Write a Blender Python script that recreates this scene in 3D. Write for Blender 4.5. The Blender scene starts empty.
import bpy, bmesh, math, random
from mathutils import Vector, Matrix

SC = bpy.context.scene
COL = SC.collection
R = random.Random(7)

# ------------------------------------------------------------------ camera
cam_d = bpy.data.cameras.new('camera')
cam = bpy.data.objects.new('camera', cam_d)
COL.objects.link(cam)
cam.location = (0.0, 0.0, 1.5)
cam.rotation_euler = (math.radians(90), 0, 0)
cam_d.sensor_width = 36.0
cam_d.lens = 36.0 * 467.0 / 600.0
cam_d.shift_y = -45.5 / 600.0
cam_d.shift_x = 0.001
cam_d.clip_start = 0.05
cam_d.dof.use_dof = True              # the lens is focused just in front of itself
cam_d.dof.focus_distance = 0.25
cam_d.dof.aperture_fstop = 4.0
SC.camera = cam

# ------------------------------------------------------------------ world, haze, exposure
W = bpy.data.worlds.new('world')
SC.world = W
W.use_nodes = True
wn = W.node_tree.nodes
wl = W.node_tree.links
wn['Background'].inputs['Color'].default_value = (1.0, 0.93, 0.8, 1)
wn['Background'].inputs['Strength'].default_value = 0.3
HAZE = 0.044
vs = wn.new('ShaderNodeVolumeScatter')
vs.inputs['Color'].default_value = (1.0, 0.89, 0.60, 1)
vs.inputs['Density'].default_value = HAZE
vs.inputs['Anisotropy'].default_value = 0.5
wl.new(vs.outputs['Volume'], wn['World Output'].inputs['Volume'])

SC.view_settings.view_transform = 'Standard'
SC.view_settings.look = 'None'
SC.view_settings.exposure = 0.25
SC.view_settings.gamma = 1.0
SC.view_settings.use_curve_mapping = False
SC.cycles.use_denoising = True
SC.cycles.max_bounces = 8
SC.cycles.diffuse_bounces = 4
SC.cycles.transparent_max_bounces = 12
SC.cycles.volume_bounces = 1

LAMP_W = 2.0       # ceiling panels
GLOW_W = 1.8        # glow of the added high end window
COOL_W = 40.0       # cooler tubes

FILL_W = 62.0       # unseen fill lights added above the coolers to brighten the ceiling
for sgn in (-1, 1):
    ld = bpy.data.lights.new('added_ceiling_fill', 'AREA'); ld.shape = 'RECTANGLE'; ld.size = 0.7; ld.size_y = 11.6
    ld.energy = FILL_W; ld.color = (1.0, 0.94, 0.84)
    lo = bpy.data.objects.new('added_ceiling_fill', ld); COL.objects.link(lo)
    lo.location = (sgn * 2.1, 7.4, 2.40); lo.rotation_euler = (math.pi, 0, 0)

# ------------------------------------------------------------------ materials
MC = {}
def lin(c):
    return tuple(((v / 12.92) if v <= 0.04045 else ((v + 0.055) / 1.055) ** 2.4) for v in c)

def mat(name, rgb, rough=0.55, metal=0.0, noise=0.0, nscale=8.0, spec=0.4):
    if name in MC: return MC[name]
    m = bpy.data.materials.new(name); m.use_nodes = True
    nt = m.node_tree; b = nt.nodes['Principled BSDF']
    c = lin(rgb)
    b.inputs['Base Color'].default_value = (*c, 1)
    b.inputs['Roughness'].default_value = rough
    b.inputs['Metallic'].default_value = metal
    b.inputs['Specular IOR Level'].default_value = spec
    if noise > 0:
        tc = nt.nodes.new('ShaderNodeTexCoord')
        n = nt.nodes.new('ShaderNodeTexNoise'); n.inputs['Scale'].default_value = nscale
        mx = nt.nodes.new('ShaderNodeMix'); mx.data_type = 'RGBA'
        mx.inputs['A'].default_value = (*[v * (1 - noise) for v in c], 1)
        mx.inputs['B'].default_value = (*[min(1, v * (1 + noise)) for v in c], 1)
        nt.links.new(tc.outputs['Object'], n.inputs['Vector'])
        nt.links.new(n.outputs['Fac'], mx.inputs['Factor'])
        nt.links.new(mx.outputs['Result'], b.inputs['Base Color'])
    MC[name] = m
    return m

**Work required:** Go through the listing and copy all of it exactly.

**Complete response:**
Write a Blender Python script that recreates this scene in 3D. Write for Blender 4.5. The Blender scene starts empty.
import bpy, bmesh, math, random
from mathutils import Vector, Matrix

SC = bpy.context.scene
COL = SC.collection
R = random.Random(7)

# ------------------------------------------------------------------ camera
cam_d = bpy.data.cameras.new('camera')
cam = bpy.data.objects.new('camera', cam_d)
COL.objects.link(cam)
cam.location = (0.0, 0.0, 1.5)
cam.rotation_euler = (math.radians(90), 0, 0)
cam_d.sensor_width = 36.0
cam_d.lens = 36.0 * 467.0 / 600.0
cam_d.shift_y = -45.5 / 600.0
cam_d.shift_x = 0.001
cam_d.clip_start = 0.05
cam_d.dof.use_dof = True              # the lens is focused just in front of itself
cam_d.dof.focus_distance = 0.25
cam_d.dof.aperture_fstop = 4.0
SC.camera = cam

# ------------------------------------------------------------------ world, haze, exposure
W = bpy.data.worlds.new('world')
SC.world = W
W.use_nodes = True
wn = W.node_tree.nodes
wl = W.node_tree.links
wn['Background'].inputs['Color'].default_value = (1.0, 0.93, 0.8, 1)
wn['Background'].inputs['Strength'].default_value = 0.3
HAZE = 0.044
vs = wn.new('ShaderNodeVolumeScatter')
vs.inputs['Color'].default_value = (1.0, 0.89, 0.60, 1)
vs.inputs['Density'].default_value = HAZE
vs.inputs['Anisotropy'].default_value = 0.5
wl.new(vs.outputs['Volume'], wn['World Output'].inputs['Volume'])

SC.view_settings.view_transform = 'Standard'
SC.view_settings.look = 'None'
SC.view_settings.exposure = 0.25
SC.view_settings.gamma = 1.0
SC.view_settings.use_curve_mapping = False
SC.cycles.use_denoising = True
SC.cycles.max_bounces = 8
SC.cycles.diffuse_bounces = 4
SC.cycles.transparent_max_bounces = 12
SC.cycles.volume_bounces = 1

LAMP_W = 2.0       # ceiling panels
GLOW_W = 1.8        # glow of the added high end window
COOL_W = 40.0       # cooler tubes

FILL_W = 62.0       # unseen fill lights added above the coolers to brighten the ceiling
for sgn in (-1, 1):
    ld = bpy.data.lights.new('added_ceiling_fill', 'AREA'); ld.shape = 'RECTANGLE'; ld.size = 0.7; ld.size_y = 11.6
    ld.energy = FILL_W; ld.color = (1.0, 0.94, 0.84)
    lo = bpy.data.objects.new('added_ceiling_fill', ld); COL.objects.link(lo)
    lo.location = (sgn * 2.1, 7.4, 2.40); lo.rotation_euler = (math.pi, 0, 0)

# ------------------------------------------------------------------ materials
MC = {}
def lin(c):
    return tuple(((v / 12.92) if v <= 0.04045 else ((v + 0.055) / 1.055) ** 2.4) for v in c)

def mat(name, rgb, rough=0.55, metal=0.0, noise=0.0, nscale=8.0, spec=0.4):
    if name in MC: return MC[name]
    m = bpy.data.materials.new(name); m.use_nodes = True
    nt = m.node_tree; b = nt.nodes['Principled BSDF']
    c = lin(rgb)
    b.inputs['Base Color'].default_value = (*c, 1)
    b.inputs['Roughness'].default_value = rough
    b.inputs['Metallic'].default_value = metal
    b.inputs['Specular IOR Level'].default_value = spec
    if noise > 0:
        tc = nt.nodes.new('ShaderNodeTexCoord')
        n = nt.nodes.new('ShaderNodeTexNoise'); n.inputs['Scale'].default_value = nscale
        mx = nt.nodes.new('ShaderNodeMix'); mx.data_type = 'RGBA'
        mx.inputs['A'].default_value = (*[v * (1 - noise) for v in c], 1)
        mx.inputs['B'].default_value = (*[min(1, v * (1 + noise)) for v in c], 1)
        nt.links.new(tc.outputs['Object'], n.inputs['Vector'])
        nt.links.new(n.outputs['Fac'], mx.inputs['Factor'])
        nt.links.new(mx.outputs['Result'], b.inputs['Base Color'])
    MC[name] = m
    return m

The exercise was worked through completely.